Essay Writing Help on Case Study on IKEA and Child Labor

Case Study on IKEA and Child Labor

  1. IKEA should decline to send a representative during the broadcast of the documentary. This refusal should be based on grounds that they have not watched the video and prepared a proper rebuttal to the claims it makes about the company and their major supplier of carpets in India, Rangan Exports. The film as portrayed by the filmmaker and the still shots is antagonistic to the company and could be disastrous if aired. Marianne Barner, the business area manager, should insist on the filmmaker allowing the company to review the whole film and prepare adequately for a rebuttal. If the filmmaker cannot do this, then the company is better off preparing for a rebuttal after the airing of the documentary. Proper information is key to IKEA’s business, and it would be embarrassing to send a representative with insufficient data. The filmmaker could overwhelm the representatives with copious amounts of evidence and without proper responses, the public image of the company could dwindle and contribute to massive losses.
  2. Marianne Barner should take a more active role as regards to the supply contract with Rangan Exports. The culture and value system as established by the founder of IKEA, Ingvar Kamprad, states that the company has the family at heart. The corporation is focused on doing things differently and in the simplest way to achieve its objectives. If child labor is the norm in India, then such cannot be encouraged within IKEA, and that is the reason it should be discouraged. The area manager should explain its value system to the supplier and attach conditions to the agreement they have. The film will create a negative image of the corporation; this is sufficient ground for Marianne Barner to announce that it has stopped undertaking business with the supplier. Business between the two can only be resumed when  Rangan Exports abides by IKEA’s conditions and the UN conventions on Children’s rights. Another reason this action is warranted is that the company refuses to terminate child labor. Thismeans that the enterprise recognizes children as legal workers and cannot be terminated on the basis of being children alone. Such analogy cannot be encouraged, and the business needs to alienate itself with any supplier that promotes child labor.

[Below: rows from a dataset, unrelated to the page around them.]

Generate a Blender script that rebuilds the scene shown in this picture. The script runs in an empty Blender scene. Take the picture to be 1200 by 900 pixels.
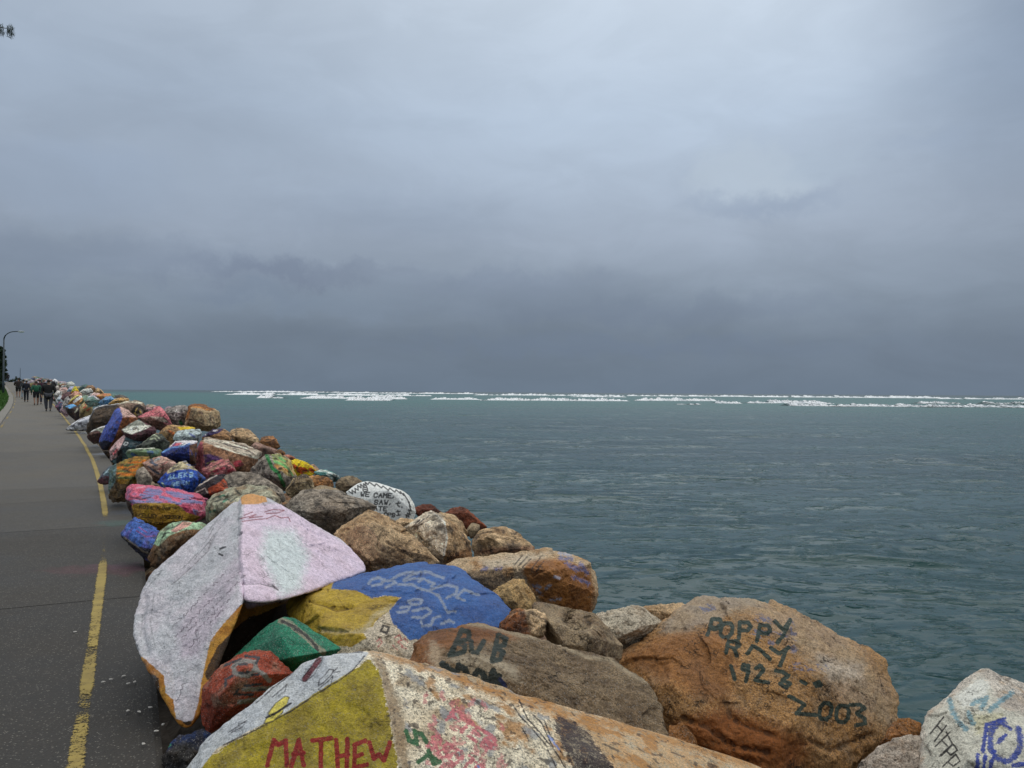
import bpy, bmesh, math, random
import numpy as np
from mathutils import Vector, Matrix
random.seed(7); rng = np.random.default_rng(7)
C = bpy.context.scene.collection
scene = bpy.context.scene

# ------------------------------------------------------------------ camera
FPX = 933.0                      # focal length in pixels of a 1200 px wide frame
pitch, roll = math.radians(0.59), math.radians(0.39)
_f = Vector((0, math.cos(pitch), math.sin(pitch)))
_r0 = Vector((1, 0, 0)); _u0 = _r0.cross(_f)
_r = _r0 * math.cos(roll) + _u0 * math.sin(roll)
_u = _u0 * math.cos(roll) - _r0 * math.sin(roll)
cam = bpy.data.cameras.new("camera"); camo = bpy.data.objects.new("camera", cam); C.objects.link(camo)
camo.matrix_world = Matrix(((_r.x, _u.x, -_f.x, 0), (_r.y, _u.y, -_f.y, 0), (_r.z, _u.z, -_f.z, 0), (0, 0, 0, 1)))
cam.sensor_width = 36; cam.lens = FPX / 1200 * 36; cam.clip_start = 0.05; cam.clip_end = 60000
scene.camera = camo
RM = np.array([[_r.x, _r.y, _r.z], [_u.x, _u.y, _u.z], [_f.x, _f.y, _f.z]])   # world -> (right, up, forward)

# ------------------------------------------------------------------ world, sun, exposure
world = bpy.data.worlds.new("World"); scene.world = world; world.use_nodes = True
scene.view_settings.view_transform = 'Standard'; scene.view_settings.look = 'None'
scene.view_settings.exposure = 0.0; scene.view_settings.gamma = 1.0
try: scene.view_settings.use_curve_mapping = False
except Exception: pass
SUN_EL, SUN_AZ = math.radians(62), math.radians(18)       # high, ahead and slightly right, behind cloud

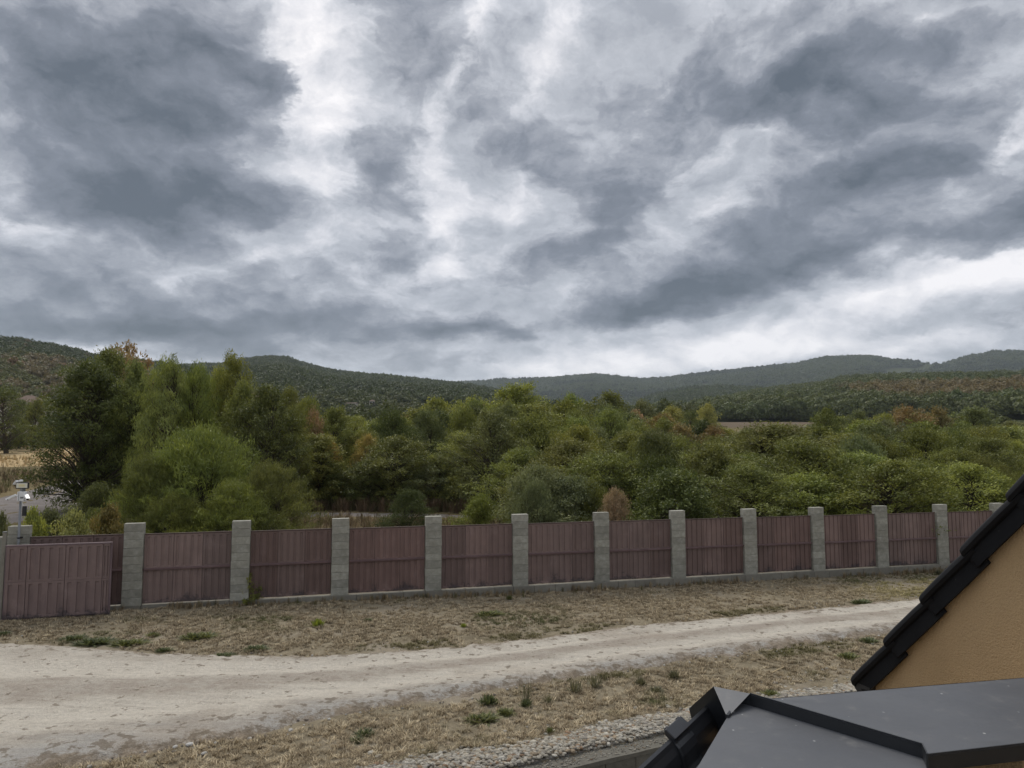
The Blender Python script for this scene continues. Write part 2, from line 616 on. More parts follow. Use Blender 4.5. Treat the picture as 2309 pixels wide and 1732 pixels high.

  3. IKEA is focused towards growth in novice markets so as to grow into a reputable global company that has its stores located in every corner of the world. India is an important market for this growth, and the company should not exit from its operation in India. The company has an operational advantage where Indian rugs only contribute a paltry amount to IKEA’s turnover. The cost of continued operations with suppliers that do not shun child labor poses too much risk to global business, and that is why it needs to stop operations with any company that employs children in India. It should insist that any company that wants to supply carpets to IKEA should ensure that no child work for them and only accept business when that condition is met. The company could source carpets from other locations until such a time when Indian suppliers abide by this condition.
  4. For IKEA to continue operating in India, and then the most significant course of action would be to sign-up to Rugmark. This is quite advantageous to IKEA since they would outsource the responsibility of ensuring that suppliers do not engage in child labor to a credible institution. If they engage in checking these requirements by themselves, it could be costly and in most cases they would be duped into believing suppliers are not hiring children. Rugmark is more credible since it is a local initiative that is entirely focused on eradicating child labor in India. In the long run, suppliers will have adhered to this condition and India will be a good location for IKEA.